Les apparitions d’Annick Massis à Paris sont suffisamment rares pour que chacune d’elles soit considérée comme un événement. Ainsi, une foule nombreuse d’admirateurs avait rempli l’amphithéâtre de la Bastille pour son récital de mélodies. Son dernier concert à Paris remontait à 2009 au Théâtre des Champs-Élysées. Une méchante trachéite l’avait alors empêchée de donner la pleine mesure de son talent. Depuis elle avait partagé la vedette avec Michael Spyres lors d’une soirée à l’Opéra-Comique en avril 2014 et tout récemment elle incarnait avec succès l’Infante dans Le Cid à Garnier mais elle ne s’était plus présentée seule en scène. II lui aura donc fallu attendre près de six ans pour que l’occasion lui soit donnée d’offrir à son public une éclatante revanche.
Très élégante dans une superbe robe bleue, une natte blonde tombant sur son épaule, la cantatrice proposait un programme astucieusement composé. La première partie, dédiée à la mélodie française, mêlait airs connus et pages plus rares dont certaines furent pour beaucoup des découvertes. Les trois mélodies de jeunesse de Messiaen qui ouvrent la soirée sont chantées sur un fil de voix – « Le sourire », notamment – comme pour en souligner le côté extatique. Annick Massis excelle à varier les coloris dans un but expressif, ainsi les trois « Pourquoi ? » qui concluent le premier morceau sont remarquablement différenciés. « À Chloris » de Reynaldo Hahn, pris dans un tempo assez lent, est également chanté avec un timbre éthéré, comme dans un rêve, de même que « C’est l’extase langoureuse », première des quatre mélodies de Debussy au programme, au cours desquelles la voix prend peu à peu de l’ampleur jusqu’à atteindre sa plénitude dans « Apparition ». « Oh ! Quand je dors » de Liszt et ses longues phrases tenues sur un seul souffle permet à la cantatrice d’exhiber une ligne de chant d’une rare élégance et un registre aigu lumineux. On apprécie d’autant plus l’art de la soprano que sa diction est exemplaire. Cette partie s’achève avec deux raretés : « Psyché » d’Émile Paladilhe, sur un texte de Pierre Corneille, dont la ligne vocale semble faire écho à l’ « extase langoureuse » et la splendide « Chère nuit » et ses grandes envolées lyriques, composée en 1897 par Alfred Bachelet à l’attention de Nellie Melba.

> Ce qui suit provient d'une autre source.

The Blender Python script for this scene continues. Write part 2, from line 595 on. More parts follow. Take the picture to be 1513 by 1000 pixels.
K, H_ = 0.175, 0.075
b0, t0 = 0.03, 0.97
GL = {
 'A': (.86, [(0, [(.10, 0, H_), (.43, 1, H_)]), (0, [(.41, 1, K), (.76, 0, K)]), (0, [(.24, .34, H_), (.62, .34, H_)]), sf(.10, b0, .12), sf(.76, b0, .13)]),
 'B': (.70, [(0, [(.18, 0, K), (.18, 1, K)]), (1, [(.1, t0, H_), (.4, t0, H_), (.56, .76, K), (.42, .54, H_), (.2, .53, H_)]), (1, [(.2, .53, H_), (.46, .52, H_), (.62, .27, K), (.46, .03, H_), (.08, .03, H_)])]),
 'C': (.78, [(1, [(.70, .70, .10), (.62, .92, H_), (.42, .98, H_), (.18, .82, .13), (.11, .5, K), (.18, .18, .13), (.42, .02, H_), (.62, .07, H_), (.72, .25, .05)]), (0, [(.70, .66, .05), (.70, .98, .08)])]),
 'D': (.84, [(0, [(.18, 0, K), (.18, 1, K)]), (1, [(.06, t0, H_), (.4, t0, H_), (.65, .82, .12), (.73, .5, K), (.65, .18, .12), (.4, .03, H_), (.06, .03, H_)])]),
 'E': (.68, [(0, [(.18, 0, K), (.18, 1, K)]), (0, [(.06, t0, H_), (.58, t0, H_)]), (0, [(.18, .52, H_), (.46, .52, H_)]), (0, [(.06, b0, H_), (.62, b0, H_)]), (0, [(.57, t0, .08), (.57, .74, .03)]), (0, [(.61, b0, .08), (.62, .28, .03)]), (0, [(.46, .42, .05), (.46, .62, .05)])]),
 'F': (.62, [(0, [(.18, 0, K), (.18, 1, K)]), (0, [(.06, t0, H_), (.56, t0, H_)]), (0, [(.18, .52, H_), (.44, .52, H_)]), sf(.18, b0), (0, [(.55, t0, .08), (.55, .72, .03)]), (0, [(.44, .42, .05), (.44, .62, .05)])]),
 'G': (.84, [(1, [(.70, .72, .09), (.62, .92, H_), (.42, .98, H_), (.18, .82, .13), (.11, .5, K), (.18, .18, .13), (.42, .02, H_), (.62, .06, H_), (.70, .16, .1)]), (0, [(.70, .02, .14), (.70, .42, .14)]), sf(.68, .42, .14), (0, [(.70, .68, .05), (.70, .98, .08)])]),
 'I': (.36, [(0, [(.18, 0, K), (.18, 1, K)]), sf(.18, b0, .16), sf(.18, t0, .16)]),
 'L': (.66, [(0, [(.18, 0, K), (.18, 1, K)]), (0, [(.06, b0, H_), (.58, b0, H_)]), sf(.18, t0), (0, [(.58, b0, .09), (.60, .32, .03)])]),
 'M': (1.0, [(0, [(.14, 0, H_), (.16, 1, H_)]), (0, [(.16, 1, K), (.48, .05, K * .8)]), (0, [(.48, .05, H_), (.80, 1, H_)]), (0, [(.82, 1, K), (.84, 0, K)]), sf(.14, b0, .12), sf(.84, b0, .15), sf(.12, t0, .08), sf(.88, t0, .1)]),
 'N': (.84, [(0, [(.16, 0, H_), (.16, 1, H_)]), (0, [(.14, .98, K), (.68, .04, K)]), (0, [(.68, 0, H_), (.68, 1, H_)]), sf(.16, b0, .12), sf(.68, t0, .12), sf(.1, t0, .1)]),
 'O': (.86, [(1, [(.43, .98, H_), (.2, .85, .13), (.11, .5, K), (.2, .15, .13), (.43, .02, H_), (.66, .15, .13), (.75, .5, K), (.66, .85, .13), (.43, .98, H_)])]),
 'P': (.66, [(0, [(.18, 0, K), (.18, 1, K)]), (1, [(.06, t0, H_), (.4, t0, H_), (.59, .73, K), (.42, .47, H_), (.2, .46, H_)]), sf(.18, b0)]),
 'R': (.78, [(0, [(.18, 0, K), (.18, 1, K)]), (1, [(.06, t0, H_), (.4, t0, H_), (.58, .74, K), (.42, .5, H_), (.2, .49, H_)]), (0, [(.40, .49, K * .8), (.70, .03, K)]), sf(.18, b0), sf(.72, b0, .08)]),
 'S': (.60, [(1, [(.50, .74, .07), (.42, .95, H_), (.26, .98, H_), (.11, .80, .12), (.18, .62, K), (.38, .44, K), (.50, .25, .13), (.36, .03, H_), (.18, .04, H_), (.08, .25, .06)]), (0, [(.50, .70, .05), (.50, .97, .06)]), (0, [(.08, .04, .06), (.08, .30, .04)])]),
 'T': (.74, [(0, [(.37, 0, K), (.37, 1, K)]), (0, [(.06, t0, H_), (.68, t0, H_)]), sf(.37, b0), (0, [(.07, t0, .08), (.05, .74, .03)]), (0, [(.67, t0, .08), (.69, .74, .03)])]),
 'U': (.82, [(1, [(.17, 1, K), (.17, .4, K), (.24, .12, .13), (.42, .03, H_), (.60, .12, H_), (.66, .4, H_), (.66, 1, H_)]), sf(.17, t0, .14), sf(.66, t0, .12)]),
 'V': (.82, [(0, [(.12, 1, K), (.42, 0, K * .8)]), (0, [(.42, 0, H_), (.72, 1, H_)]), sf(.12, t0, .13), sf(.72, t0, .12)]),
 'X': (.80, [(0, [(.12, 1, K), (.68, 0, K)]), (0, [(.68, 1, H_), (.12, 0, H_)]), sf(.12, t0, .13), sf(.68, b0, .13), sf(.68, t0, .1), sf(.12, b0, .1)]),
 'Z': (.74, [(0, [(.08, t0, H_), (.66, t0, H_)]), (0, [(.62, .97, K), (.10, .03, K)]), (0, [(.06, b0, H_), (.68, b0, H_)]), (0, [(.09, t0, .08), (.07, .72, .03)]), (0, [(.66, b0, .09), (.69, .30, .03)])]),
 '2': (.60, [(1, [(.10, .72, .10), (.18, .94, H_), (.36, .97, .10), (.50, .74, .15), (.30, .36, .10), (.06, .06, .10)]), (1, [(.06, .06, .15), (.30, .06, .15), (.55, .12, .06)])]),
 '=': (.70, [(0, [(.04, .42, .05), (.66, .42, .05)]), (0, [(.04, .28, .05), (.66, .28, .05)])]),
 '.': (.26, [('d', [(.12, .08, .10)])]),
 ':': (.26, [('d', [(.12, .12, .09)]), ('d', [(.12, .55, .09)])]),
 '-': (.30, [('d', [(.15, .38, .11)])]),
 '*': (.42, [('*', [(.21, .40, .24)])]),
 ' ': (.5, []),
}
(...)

Gounod excepté, la seconde partie est entièrement consacrée à des compositeurs italiens, parmi les plus célèbres du XIXe siècle. Le point commun entre les mélodies choisies par Annick Massis est qu’elles ont été réutilisées par leurs auteurs dans des opéras. Ainsi l’un des thèmes que l’on entend dans « In solitaria stanza » extraite des Six romances de Verdi publiée en 1838 se retrouve dans l’air d’entrée de Leonora au premier acte du Trouvère. Puccini réutilisera le thème principal de sa mélodie « Sole e amore » de 1888 dans le duo entre Mimi et Rodolphe au troisième acte de La Bohème. C’est Roméo et Juliette qu’évoque la mélodie de Gounod « A la Madone » tandis que les amateurs de bel canto auront reconnu sans peine les premières notes de « Qui la voce », l’air d’Elvira des Puritains, dans « La Ricordanza » de Bellini. Enfin, la musique de la « Chanson groënlandaise » de Catalani, composée sur un texte français de Jules Verne, sera reprise quasiment à l’identique dans le célèbre extrait de La Wally, « Ebben ne andrò lontana » ; il y est d’ailleurs également question de givre et neige. Annick Massis apporte à ces pages outre la lumière de sa voix, la sûreté de sa technique, acquise au cours de sa longue fréquentation du répertoire belcantiste, alliée à une émotion distillée avec délicatesse. Le programme s’achève avec « Il Bacio » d’Arditi qui ne se retrouve dans aucun air d’opéra mais en a toutes les caractéristiques et permet à la cantatrice, restée jusqu’ici sur son quant-à-soi, de se « lâcher » un peu en se déhanchant au rythme de la musique tout en régalant l’auditoire d’une cascade de pyrotechnies vocales parfaitement exécutées.
Au piano, Antoine Palloc offre à sa partenaire un accompagnement de bon aloi, sobre et efficace.
Deux bis concluront la soirée, « Era di maggio » de Franchetti et « Fior di margherita » d’Arditi, une polka qui s’achève brillamment sur un impeccable contre-ré longuement tenu pour la plus grande joie des spectateurs.